A final challenge involves the potential for increased coordination among economic agents in a system marked by widespread AI use, particularly when algorithms learn to cooperate. Research by Calvano and colleagues (2020) indicates that independent reinforcement-learning algorithms can sustain collusive equilibria in pricing games, maintaining prices above competitive levels. Unlike human actors, AI can facilitate tacit collusion without explicit instruction, potentially exacerbating market manipulation and raising legal and practical concerns for regulators. Paradoxically, transparency, often considered a positive attribute, may inadvertently foster coordination, potentially undermining financial stability, especially in scenarios like bank runs. These situations highlight instances where AI-induced behavioural adjustments can result in detrimental feedback loops.
6 Final Remarks
Trust in human decision-making comes from a shared understanding of values and the environment. AI’s combination of built-in values, programmed objectives, and its understanding of the environment may not be intelligible to humans. While hypothetical scenarios can be executed through an AI engine to observe its decisions, soliciting a clear explanation remains challenging.
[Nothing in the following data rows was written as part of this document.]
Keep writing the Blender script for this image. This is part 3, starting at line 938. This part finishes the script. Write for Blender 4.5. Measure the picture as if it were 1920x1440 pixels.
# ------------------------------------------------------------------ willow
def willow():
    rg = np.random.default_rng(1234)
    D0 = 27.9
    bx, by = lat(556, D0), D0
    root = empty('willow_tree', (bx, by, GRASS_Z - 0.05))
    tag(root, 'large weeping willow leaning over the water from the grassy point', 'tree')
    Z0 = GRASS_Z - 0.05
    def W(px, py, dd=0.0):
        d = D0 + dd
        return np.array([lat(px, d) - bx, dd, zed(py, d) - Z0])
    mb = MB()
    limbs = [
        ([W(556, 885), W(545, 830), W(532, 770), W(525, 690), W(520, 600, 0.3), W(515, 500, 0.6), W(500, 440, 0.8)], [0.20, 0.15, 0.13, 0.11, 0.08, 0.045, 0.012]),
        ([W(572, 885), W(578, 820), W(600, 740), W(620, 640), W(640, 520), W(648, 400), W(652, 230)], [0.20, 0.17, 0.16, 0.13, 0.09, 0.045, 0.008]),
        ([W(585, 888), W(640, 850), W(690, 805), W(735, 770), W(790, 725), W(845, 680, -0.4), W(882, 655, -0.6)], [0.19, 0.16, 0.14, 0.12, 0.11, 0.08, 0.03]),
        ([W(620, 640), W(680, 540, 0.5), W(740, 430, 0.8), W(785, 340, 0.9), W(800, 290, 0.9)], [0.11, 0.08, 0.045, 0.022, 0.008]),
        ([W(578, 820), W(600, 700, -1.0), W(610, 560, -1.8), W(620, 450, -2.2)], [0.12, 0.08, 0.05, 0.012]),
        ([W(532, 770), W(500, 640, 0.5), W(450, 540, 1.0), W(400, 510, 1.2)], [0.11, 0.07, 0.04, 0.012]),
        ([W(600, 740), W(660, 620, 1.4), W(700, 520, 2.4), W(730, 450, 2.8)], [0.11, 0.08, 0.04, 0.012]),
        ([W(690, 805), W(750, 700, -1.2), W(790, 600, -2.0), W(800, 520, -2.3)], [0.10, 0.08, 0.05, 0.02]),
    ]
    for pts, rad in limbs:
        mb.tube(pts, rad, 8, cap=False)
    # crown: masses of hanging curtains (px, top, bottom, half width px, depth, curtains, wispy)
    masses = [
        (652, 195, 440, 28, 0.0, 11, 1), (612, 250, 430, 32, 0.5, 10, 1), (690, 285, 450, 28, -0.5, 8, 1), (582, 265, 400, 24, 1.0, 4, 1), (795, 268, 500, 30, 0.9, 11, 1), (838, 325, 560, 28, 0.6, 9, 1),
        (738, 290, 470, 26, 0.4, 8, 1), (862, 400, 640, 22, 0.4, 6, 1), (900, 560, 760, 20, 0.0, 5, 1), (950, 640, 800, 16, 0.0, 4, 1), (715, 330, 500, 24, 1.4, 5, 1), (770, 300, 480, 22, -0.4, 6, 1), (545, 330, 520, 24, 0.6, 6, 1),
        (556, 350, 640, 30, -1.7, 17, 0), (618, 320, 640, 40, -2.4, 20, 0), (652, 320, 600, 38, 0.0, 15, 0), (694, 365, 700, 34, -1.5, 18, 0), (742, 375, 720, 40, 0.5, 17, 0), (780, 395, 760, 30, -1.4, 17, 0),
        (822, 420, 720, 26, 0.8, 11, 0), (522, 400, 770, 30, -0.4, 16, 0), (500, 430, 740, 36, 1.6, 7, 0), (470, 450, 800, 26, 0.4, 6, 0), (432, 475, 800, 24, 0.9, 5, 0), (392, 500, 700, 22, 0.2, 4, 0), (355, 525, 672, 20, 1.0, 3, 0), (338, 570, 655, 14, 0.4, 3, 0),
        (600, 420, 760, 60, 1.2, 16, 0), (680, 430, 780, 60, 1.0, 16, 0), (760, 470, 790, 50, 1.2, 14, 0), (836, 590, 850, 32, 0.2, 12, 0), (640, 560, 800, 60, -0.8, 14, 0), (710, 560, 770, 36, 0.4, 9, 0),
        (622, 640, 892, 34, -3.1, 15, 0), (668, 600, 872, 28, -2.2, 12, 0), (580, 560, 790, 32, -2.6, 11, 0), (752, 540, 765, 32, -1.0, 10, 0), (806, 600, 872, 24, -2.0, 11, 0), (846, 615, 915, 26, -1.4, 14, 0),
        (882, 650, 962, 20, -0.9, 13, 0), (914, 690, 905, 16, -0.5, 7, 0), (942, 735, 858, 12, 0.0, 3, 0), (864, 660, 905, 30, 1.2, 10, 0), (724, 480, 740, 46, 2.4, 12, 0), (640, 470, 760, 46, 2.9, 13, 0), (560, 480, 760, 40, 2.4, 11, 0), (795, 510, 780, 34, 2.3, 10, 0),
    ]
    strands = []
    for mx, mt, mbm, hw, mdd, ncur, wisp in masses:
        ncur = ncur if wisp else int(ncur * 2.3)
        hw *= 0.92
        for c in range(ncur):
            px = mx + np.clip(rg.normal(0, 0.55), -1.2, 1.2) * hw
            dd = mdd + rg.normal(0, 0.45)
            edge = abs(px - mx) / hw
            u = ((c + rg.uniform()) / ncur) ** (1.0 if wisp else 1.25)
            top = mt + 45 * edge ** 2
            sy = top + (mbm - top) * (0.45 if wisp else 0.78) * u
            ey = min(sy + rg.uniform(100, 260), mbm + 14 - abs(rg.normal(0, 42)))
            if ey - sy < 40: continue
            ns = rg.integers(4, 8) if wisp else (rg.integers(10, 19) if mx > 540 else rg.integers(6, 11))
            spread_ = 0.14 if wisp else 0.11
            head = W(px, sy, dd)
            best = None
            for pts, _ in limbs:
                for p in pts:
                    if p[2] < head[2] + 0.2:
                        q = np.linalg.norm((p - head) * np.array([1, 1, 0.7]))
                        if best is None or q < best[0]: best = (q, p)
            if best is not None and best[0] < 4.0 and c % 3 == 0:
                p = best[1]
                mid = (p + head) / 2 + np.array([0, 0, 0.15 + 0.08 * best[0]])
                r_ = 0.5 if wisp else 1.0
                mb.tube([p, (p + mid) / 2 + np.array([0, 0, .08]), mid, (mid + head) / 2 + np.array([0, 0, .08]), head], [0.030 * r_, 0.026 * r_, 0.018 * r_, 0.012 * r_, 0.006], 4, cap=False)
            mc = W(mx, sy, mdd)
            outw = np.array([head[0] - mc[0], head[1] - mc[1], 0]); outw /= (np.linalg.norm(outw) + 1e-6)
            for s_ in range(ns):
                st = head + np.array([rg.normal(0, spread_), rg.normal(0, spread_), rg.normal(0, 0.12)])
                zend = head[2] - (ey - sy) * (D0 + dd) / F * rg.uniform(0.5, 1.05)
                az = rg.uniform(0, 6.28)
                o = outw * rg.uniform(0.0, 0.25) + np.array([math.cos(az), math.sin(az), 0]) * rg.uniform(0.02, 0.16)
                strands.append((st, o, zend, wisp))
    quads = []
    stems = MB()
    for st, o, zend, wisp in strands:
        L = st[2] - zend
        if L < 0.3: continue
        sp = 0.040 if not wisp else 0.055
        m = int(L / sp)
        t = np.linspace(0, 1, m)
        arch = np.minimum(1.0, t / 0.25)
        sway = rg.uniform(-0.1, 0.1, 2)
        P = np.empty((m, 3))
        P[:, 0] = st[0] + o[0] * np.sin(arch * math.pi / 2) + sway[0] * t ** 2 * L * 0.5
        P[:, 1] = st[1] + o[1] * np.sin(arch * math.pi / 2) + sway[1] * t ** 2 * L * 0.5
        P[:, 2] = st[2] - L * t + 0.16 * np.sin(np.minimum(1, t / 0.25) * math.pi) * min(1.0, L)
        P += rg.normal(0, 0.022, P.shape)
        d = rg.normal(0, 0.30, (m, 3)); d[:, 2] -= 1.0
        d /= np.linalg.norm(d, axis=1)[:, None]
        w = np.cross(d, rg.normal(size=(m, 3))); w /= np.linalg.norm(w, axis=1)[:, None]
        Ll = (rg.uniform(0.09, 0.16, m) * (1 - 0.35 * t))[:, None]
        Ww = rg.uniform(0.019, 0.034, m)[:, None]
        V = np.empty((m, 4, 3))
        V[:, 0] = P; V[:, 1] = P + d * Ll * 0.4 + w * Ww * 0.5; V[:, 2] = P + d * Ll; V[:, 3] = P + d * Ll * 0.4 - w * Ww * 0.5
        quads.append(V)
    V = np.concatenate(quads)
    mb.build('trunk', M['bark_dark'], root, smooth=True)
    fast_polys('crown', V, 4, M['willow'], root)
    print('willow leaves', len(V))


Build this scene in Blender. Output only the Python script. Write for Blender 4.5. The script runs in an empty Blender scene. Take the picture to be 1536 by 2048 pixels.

In summary, as the infrastructural gazing at the meso-level highlights, a tension exists between macro- and micro-financial problems, significantly influencing the utility and implementation of financial AI. Despite its fast penetration, effective operation in this environment necessitates capabilities beyond the current scope of AI, including an understanding of causality, global reasoning rather than local, and the identification of potential threats before they result in adverse outcomes (Borch, Reference Borch2022; Danielsson, Macrae, and Uthemann, Reference Danielsson, Macrae and Uthemann2022).
AI, emerging as a financial infrastructure, introduces specific threats to the integrity of the entire financial system. Challenges stemming from the infrastructuralization of AI must be tackled by financial actors and regulators. A thorough understanding of these threats can be attained by adopting a perspective that considers the macro/meso/micro connections inherent in infrastructures. Addressing these concerns as systemic issues requires an integrated approach that encompasses not only the technical aspects but also the interrelated social, political, and economic dimensions.